Seattle inflation is back near 5% — and running hotter than the nation

economy
prices
Seattle-area consumer prices rose 4.9% over the year through April, the fastest since 2022 and a point above the U.S. rate. The local number has accelerated in every reading since last June.
Published

July 11, 2026

Two lines, 12-month percent change in CPI-U for the Seattle area and the United States, 1999 to 2026. Both series mostly move between 0 and 4 percent, dip below zero around 2009, then spike together in 2021-22 — Seattle peaking at 10.1 percent and the US at 9.1 percent in June 2022. Both fall back toward 2-3 percent by 2024-25, then turn up again through 2026, ending at 4.9 percent for Seattle and 4.2 percent for the US. Gray bands mark Washington downturns.

Consumer prices in the Seattle area rose 4.9% over the year through April — the fastest local inflation since November 2022, and the fifth straight reading to come in hotter than the last.
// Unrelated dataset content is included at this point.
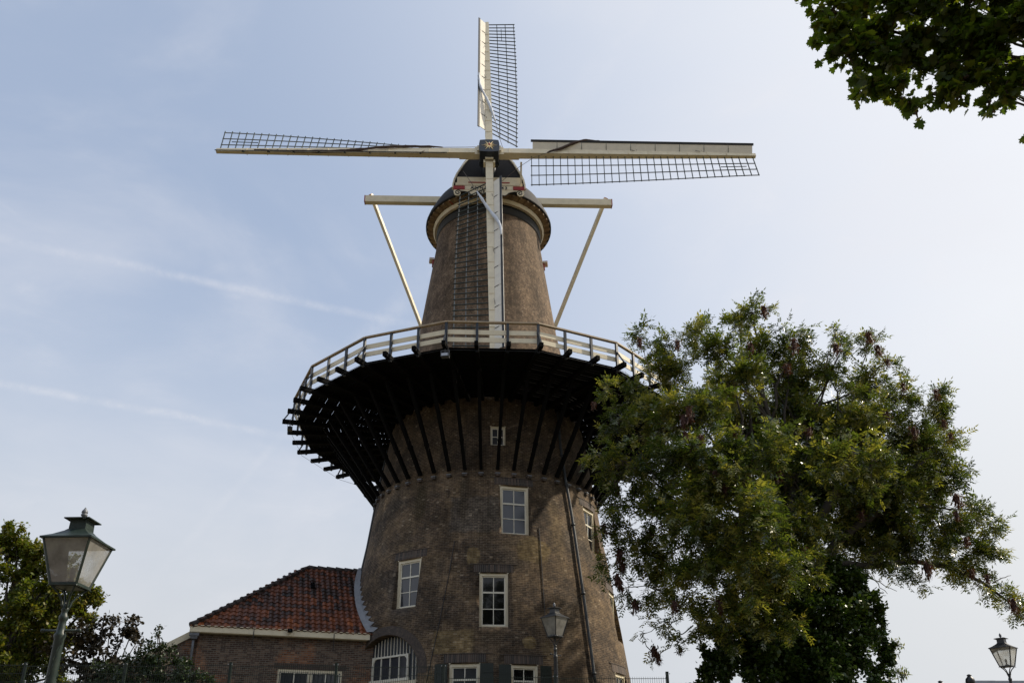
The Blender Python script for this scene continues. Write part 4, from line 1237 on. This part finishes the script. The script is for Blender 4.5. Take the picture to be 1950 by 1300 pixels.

The acceleration has been remarkably steady: 2.7% last June, 2.8% in August, 3.1% in December, 3.9% in February, 4.9% now. The U.S. rate is on the same escalator a step behind — 4.2% through May, up from 2.4% as recently as February.

Two things are true at once on this chart. First, the 2026 upturn is a national story with an energy signaturegasoline at record nominal prices does a lot of the lifting, just as it did in 2008 and 2022. Second, Seattle runs hot: the local line has sat above the national one for most of the past decade, it peaked higher in 2022 (10.1% vs 9.1%), and the current gap is about a point. Housing costs are the usual suspect in that persistent premium.

Reading notes, because this series has quirks. BLS surveys Seattle prices bimonthly — even months only — so the local line has half the resolution of the national one, and one recent point is simply missing (October 2025, a casualty of the federal shutdown). Both series are not seasonally adjusted, which is why we compare each month to the same month a year earlier rather than to the month before. And a city CPI measures price change within Seattle, not whether Seattle is cheaper or dearer than elsewhere — it answers “how fast,” never “how much.”

Source: U.S. Bureau of Labor Statistics, CPI-U, all items, not seasonally adjusted — Seattle-Tacoma-Bellevue (FRED CUURA423SA0) and U.S. city average (FRED CPIAUCNS). The June reading for both series lands with the CPI release in mid-July; this chart refreshes on the next daily build.